For the Kids

Camp Wise via Facebook

By Eva Bogomolny

“What do you want to do with a degree in Jewish education?” This question – has been posed to me so many times that I have now formed a polished and rehearsed answer. “I’d love to fill my year as a teacher and my summers with camp.” Now that schools are closed – and with each coming day, it seems that my optimism that camps will open for the summer is slipping away – I have needed to rethink this answer. While schools and camps are the institutions where I see myself, they are not what will define what I want to do as a Jewish educator.

“For the kids” is a phrase that is often thrown around my summer camp home. While this is sometimes used ironically, while toiling at less than desirable tasks, we say it as a mantra to remind us of our mission. When this camp that I have attended and worked at since 2006 recently announced that they would not be opening for the summer 2020 season, I wondered what camp would be able to do “for the kids.” Unlike ever before, institutions need to adapt and innovate, outside of their given framework, in order to remain relevant while supplanting the support that community members would have absorbed on-site.

The would-be first-time camper now has to wait one more year to experience the noise level inside of the Chadar-Ochel during the first night of camp.

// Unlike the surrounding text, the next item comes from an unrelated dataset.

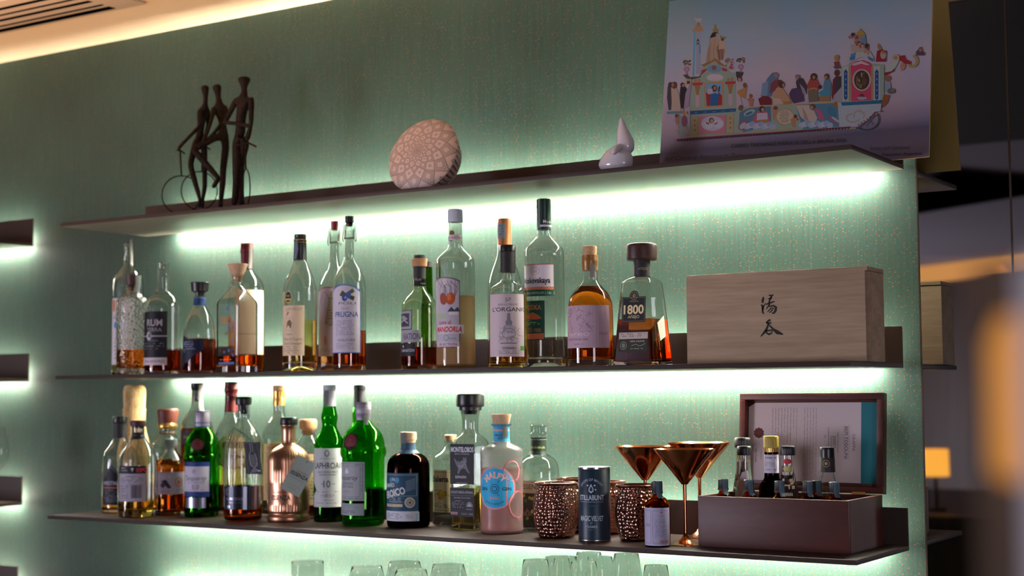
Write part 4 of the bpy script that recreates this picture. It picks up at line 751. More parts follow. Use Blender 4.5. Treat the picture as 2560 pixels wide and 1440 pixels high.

The camper who has accrued memories, bonding, and experiences throughout their growing years will now miss the seniority and closure they deserve. The camper who confides in a counselor that they feel camp is the only place they can be themselves will have to wait another year. And the camper who expresses loudly how much they hate being at camp, yet comes back year after year, will have to find something else to hate.

While it would be easy to dwell on all of the things that will not be, right on our screens are things that will be. Within a day of announcing the closure of camp, the community put together a camp Shabbat Zoom service. As I reluctantly logged onto yet another Zoom call, I was greeted by 150 fellow camp community members past, present, and future. I scrolled and saw the counselors to whom I once looked up, alongside the campers who looked up to me. Three generations of song leaders led us through a beautiful Shabbat service with our beloved familiar camp tunes. While not in our camp chapel, we sat in our homes as we welcomed Shabbat with our families beside us.

On this call, we were able to escape for a few moments. While it seemed as if camp was crumbling before us, we were able to recreate something from the pieces. As I scrolled through the mosaic of faces, I was reminded that camp does not have to be contained to the “famous” zip code that we know and love. In this Zoom call, the time-space continuum of camp was broken as generations joined together from all across the globe. The magic of camp entered all of our homes. As we sang together “Bless This House,” a song that is sung ritually on the last night of each camp session, we were reminded to “think of all the happiness we found here, take it home and share it with a friend.”

We all logged on for the kids we were, for the kids we are, and for the kids that will be. The next time I am asked what I want to do with a degree in Jewish education, I will say I want to be there “for the kids,” wherever, however, and whenever that might be.

Eva Bogomolny is completing her first year as student at the William Davidson Graduate School of Jewish Education at JTS. She is pursuing a degree in Pedagogy and Teaching with a concentration in Disability Inclusion and Advocacy. She currently works as a religious school teacher at the West End Synagogue and spent 13 summers at Camp Wise in Cleveland, Ohio. She plans to spend summer 2020 working at Camp Settoga.

This is the second in a series of articles published by graduate-level students at The William Davidson Graduate School of Jewish Education. The student authors focus on their experiences as Jewish educators as they balance being both the student and teacher during this extraordinary and unprecedented time.